• Exercise details: Without the pictures, can you quote each line below exactly?

## Begin

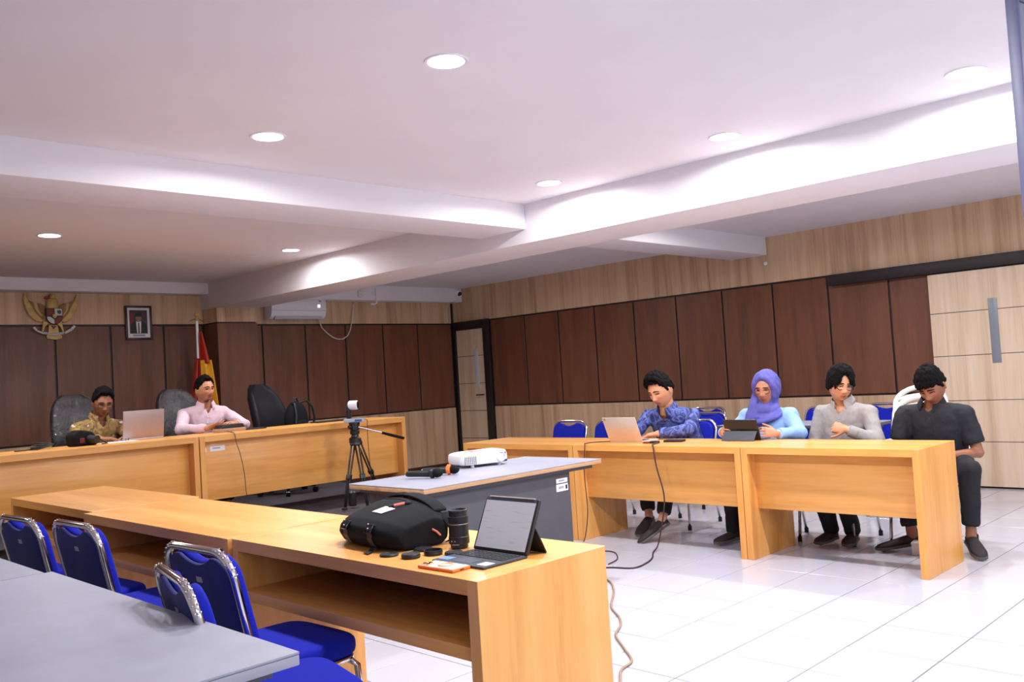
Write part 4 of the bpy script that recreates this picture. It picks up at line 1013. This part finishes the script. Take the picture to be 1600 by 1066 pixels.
HA, HB, HC = .098, .078, .118
def head_pts(d):
    """d: N x 3 unit directions (x forward, y left, z up) -> surface points in head space"""
    d = np.asarray(d, float); x = d[:, 0]*HA; y = d[:, 1]*HB; z = d[:, 2]*HC
    t = np.clip(-z/HC, 0, 1)
    y = y*(1-.27*t**1.7); y = y*(1+.03*np.exp(-((z-.03)/.05)**2))
    x = np.where(x > 0, x*(1-.06*t**2)+.014*t**2*np.clip(x/.06, 0, 1), x*(1.05-.38*t**1.2))
    sm = lambda a, b, v: (lambda q: q*q*(3-2*q))(np.clip((v-a)/(b-a), 0, 1))
    fm = sm(.018, .055, x)
    G = lambda y0, z0, sy, sz: np.exp(-((y-y0)/sy)**2-((z-z0)/sz)**2)
    f = .012*G(0, .000, .0085, .028)+.021*G(0, -.030, .0125, .015)+.008*(G(.014, -.036, .008, .009)+G(-.014, -.036, .008, .009))
    for sgn in (-1, 1):
        f += -.012*G(.032*sgn, .006, .017, .012)+.006*G(.030*sgn, .027, .024, .009)+.006*G(.043*sgn, -.022, .020, .020)+.004*G(.032*sgn, .0125, .014, .0045)
    f += .007*G(0, -.059, .020, .0055)+.0075*G(0, -.072, .017, .0065)-.005*G(0, -.0655, .021, .0028)+.007*G(0, -.099, .022, .016)-.004*G(0, -.084, .02, .006)
    return np.c_[x+fm*f, y, z]
def sphere_dirs(nu, nv):
    out = []
    for i in range(nv):
        a = -PI/2+PI*(i+.5)/nv
        for k in range(nu):
            b = 2*PI*k/nu; out.append((math.cos(a)*math.cos(b), math.cos(a)*math.sin(b), math.sin(a)))
    return np.array(out)
def ring_faces(nu, nv):
    f = [(i*nu+k, i*nu+(k+1) % nu, (i+1)*nu+(k+1) % nu, (i+1)*nu+k) for i in range(nv-1) for k in range(nu)]
    return f+[tuple(range(nu-1, -1, -1)), tuple((nv-1)*nu+k for k in range(nu))]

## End

• Task output:
Write part 4 of the bpy script that recreates this picture. It picks up at line 1013. This part finishes the script. Take the picture to be 1600 by 1066 pixels.
HA, HB, HC = .098, .078, .118
def head_pts(d):
    """d: N x 3 unit directions (x forward, y left, z up) -> surface points in head space"""
    d = np.asarray(d, float); x = d[:, 0]*HA; y = d[:, 1]*HB; z = d[:, 2]*HC
    t = np.clip(-z/HC, 0, 1)
    y = y*(1-.27*t**1.7); y = y*(1+.03*np.exp(-((z-.03)/.05)**2))
    x = np.where(x > 0, x*(1-.06*t**2)+.014*t**2*np.clip(x/.06, 0, 1), x*(1.05-.38*t**1.2))
    sm = lambda a, b, v: (lambda q: q*q*(3-2*q))(np.clip((v-a)/(b-a), 0, 1))
    fm = sm(.018, .055, x)
    G = lambda y0, z0, sy, sz: np.exp(-((y-y0)/sy)**2-((z-z0)/sz)**2)
    f = .012*G(0, .000, .0085, .028)+.021*G(0, -.030, .0125, .015)+.008*(G(.014, -.036, .008, .009)+G(-.014, -.036, .008, .009))
    for sgn in (-1, 1):
        f += -.012*G(.032*sgn, .006, .017, .012)+.006*G(.030*sgn, .027, .024, .009)+.006*G(.043*sgn, -.022, .020, .020)+.004*G(.032*sgn, .0125, .014, .0045)
    f += .007*G(0, -.059, .020, .0055)+.0075*G(0, -.072, .017, .0065)-.005*G(0, -.0655, .021, .0028)+.007*G(0, -.099, .022, .016)-.004*G(0, -.084, .02, .006)
    return np.c_[x+fm*f, y, z]
def sphere_dirs(nu, nv):
    out = []
    for i in range(nv):
        a = -PI/2+PI*(i+.5)/nv
        for k in range(nu):
            b = 2*PI*k/nu; out.append((math.cos(a)*math.cos(b), math.cos(a)*math.sin(b), math.sin(a)))
    return np.array(out)
def ring_faces(nu, nv):
    f = [(i*nu+k, i*nu+(k+1) % nu, (i+1)*nu+(k+1) % nu, (i+1)*nu+k) for i in range(nv-1) for k in range(nu)]
    return f+[tuple(range(nu-1, -1, -1)), tuple((nv-1)*nu+k for k in range(nu))]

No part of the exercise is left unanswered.